Quante volte faccio a Lui la domanda: ma da che parte si comincia a fondare una comunità, ad annunciare il Tuo Vangelo? Sempre Gli dico che non lo so minimamente, non ne ho la più pallida idea, ma so solo che tutto parte da Lui e tutto Lui curerà e costruirà pian piano, coi tempi dovuti e assolutamente al di là dei miei limiti e dei miei smarrimenti.

Trenta anni a Nazareth nel silenzio di una casa ed al rumore della falegnameria di papà sono il primo segno che Gesù ci ha dato: si comincia dal silenzio, dal lavoro quotidiano, dal costruire concretamente qualcosa che siano sedie, tavoli oppure progetti per bambini, programmi scouts, ostelli per studenti o altro. Semplicemente lavorare e costruire nel silenzio con un grande desiderio custodito nel cuore: ogni gesto, ogni parola detta, anche un semplice ciao, ogni dollaro speso, ogni persona accolta, invitata, ascoltata e aiutata, ogni singola preghiera rivolta al cielo e ogni singola messa celebrata magari senza nessun fedele, tutto è fatto col profondo desiderio che il Suo nome sia annunciato, conosciuto, perché' tanti possano conoscere, nonostante tutto, la gioia di sentirsi amati da questo Dio folle che muore sulla croce anche per chi non lo considera o mi dice: La tua religione non mi piace, il tuo Dio è forestiero, qui non ci serve. Fin qui arriva la follia di Dio, che ama e dà la vita senza chiedere nulla in contraccambio, nemmeno una parola o un sentimento di riconoscenza, Lui muore anche per chi lo disprezza e lo salva pure!!!

Qui bisogna avere la fede del povero Geppetto che per curare la sua solitudine si fece una compagnia di legno ma che il suo grande desiderio di amare rese viva, anche troppo viva al punto che quel pezzo di legno divenne carne e sangue proprio come il povero Geppetto che lo amò nonostante la sua infinita discolaggine. Geppetto non immaginava che sarebbe successo una tale miracolo quando iniziò a scolpire quel tronco di legno; il miracolo avvenne da se', prese forma oltre i suoi desideri e aspettative. Sì, perché' così opera Dio con noi, sempre oltre i nostri desideri e le nostre aspettative.
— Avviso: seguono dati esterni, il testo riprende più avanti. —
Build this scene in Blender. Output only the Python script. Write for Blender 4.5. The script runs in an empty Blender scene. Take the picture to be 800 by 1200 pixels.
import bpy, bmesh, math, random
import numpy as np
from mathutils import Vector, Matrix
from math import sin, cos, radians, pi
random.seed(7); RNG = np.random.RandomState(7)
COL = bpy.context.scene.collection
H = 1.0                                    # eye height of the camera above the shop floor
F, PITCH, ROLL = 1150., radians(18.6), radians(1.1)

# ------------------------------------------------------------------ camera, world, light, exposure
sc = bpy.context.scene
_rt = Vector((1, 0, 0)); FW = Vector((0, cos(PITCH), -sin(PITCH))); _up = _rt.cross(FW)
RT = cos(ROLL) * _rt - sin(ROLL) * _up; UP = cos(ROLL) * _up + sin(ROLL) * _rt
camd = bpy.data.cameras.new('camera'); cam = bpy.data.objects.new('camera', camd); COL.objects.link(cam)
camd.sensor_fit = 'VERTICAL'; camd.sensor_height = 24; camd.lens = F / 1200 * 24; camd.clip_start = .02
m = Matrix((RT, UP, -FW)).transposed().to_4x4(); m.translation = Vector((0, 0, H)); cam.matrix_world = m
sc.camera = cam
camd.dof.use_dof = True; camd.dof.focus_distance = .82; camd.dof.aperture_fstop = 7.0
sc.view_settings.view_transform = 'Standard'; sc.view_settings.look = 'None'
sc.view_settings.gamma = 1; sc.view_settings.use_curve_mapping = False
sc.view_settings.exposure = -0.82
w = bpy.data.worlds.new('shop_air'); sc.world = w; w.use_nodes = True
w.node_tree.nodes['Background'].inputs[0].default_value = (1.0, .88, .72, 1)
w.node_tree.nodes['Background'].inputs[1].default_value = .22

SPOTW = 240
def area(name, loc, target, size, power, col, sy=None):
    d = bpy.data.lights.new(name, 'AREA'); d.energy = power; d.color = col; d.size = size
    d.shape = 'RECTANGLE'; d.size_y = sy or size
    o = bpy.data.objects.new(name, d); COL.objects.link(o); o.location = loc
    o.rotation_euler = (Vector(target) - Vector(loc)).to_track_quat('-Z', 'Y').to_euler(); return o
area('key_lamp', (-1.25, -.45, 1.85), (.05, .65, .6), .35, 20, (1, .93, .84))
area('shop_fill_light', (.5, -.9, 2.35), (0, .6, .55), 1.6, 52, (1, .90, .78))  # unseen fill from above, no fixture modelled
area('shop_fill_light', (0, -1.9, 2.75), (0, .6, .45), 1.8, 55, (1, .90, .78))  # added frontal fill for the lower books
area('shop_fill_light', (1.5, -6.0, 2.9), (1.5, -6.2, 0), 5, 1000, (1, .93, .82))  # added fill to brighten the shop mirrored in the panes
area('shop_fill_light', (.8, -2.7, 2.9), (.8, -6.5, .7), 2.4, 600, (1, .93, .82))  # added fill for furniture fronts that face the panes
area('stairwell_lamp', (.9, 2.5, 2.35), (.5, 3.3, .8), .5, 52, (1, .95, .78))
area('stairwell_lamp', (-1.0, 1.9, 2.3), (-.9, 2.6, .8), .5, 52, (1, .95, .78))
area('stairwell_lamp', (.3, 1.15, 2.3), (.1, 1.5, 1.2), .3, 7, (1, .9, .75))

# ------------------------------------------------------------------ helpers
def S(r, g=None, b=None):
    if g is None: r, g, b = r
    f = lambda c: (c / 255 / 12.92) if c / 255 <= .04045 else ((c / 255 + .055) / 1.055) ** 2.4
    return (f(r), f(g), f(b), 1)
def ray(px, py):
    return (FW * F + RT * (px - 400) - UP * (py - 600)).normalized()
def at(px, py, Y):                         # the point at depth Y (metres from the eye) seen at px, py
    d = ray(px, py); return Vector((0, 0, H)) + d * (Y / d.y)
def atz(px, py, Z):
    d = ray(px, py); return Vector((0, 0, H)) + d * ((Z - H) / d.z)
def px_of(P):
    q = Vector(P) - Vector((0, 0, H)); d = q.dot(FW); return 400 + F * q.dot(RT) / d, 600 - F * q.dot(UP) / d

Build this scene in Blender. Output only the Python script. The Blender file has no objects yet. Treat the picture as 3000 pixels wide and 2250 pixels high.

Per cui, sommessamente, con pazienza e un briciolo di fede sto iniziando a scolpire il tronco che domani sarà la parrocchia di Ta Khmau.

Se ci pensiamo bene, ognuno di noi ha sempre un pezzo di tronco da scolpire e lavorare con pazienza, Dio poi fa il resto.

Ricordatevi di dire una preghiera per me.